FSC Asks Supreme Court to Block Texas AV Law During Appeal

WASHINGTON—Counsel representing the Free Speech Coalition and a plaintiff class of parent companies who own the largest adult platforms in the world have asked the U.S. Supreme Court to temporarily block the state of Texas from enforcing its controversial age verification law, House Bill (HB) 1181, while they appeal to the high court.

This application was filed directly to Associate Justice Samuel Alito. Alito, the conservative justice who penned the majority opinion that overturned Roe v. Wade and stripped constitutional abortion rights, serves as the circuit justice for the U.S. Fifth Circuit Court of Appeals. In the judicial appeals system, Supreme Court justices are tasked with presenting cases from their assigned appeals circuits for review by the nine-member court.

If there is cause to hear the case at the high court, a writ of certiorari is granted to elevate the case from an appeals court to the high court for a final ruling.

AVN reported last week that the plaintiffs' counsel, attorneys from the American Civil Liberties Union, and Quinn Emanuel Urquhart & Sullivan LLP filed a petition for a writ of certiorari to have the case reviewed by the high court.

"This court should stay the judgment entered by the Fifth Circuit, thereby restoring the district court’s preliminary injunction, pending resolution of applicants’ petition for a writ of certiorari," argues Derek L. Shaffer of Quinn Emanuel, counsel of record, in the application for stay. Shaffer refers to the preliminary injunction granted by Senior U.S. District Judge David Alan Ezra of the Western District of Texas blocking HB 1181.

Ezra declared the law, which initially required adult platforms operating in the Texas digital space to verify the age of each user and publish pseudoscientific health warnings about porn use, as potentially unconstitutional.

He granted a preliminary injunction enjoining the state of Texas from enforcing the law during the remainder of the litigation.

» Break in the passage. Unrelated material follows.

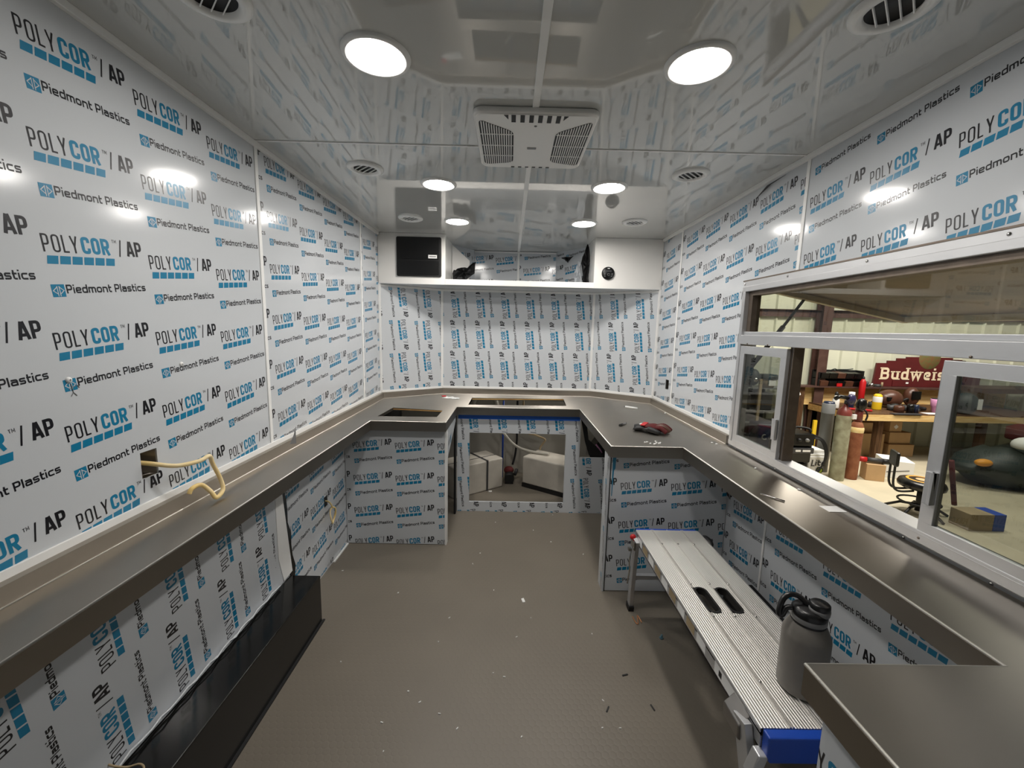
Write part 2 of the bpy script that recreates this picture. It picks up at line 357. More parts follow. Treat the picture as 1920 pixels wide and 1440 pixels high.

After Texas appealed to the Fifth Circuit, the notoriously conservative appeals court overturned Ezra's ruling and said that Texas Attorney General Ken Paxton and his office could begin enforcing the law, but without the health warning requirement. Shortly after, Paxton filed lawsuits against the parent companies of Pornhub, xHamster, and Stripchat in Travis County, Texas, courts.

"In the alternative, this court should issue an injunction temporarily enjoining Texas from enforcing the act’s age-verification provisions while the Court decides whether to grant the petition," adds Shaffer. "At a minimum or in parallel, this court may direct Texas to respond to the contemporaneously filed petition on a timetable that would allow the Court to consider the petition before adjourning for the summer."

The high court typically enters recess from the middle of summer, typically early July, until the first Monday in October of that same year.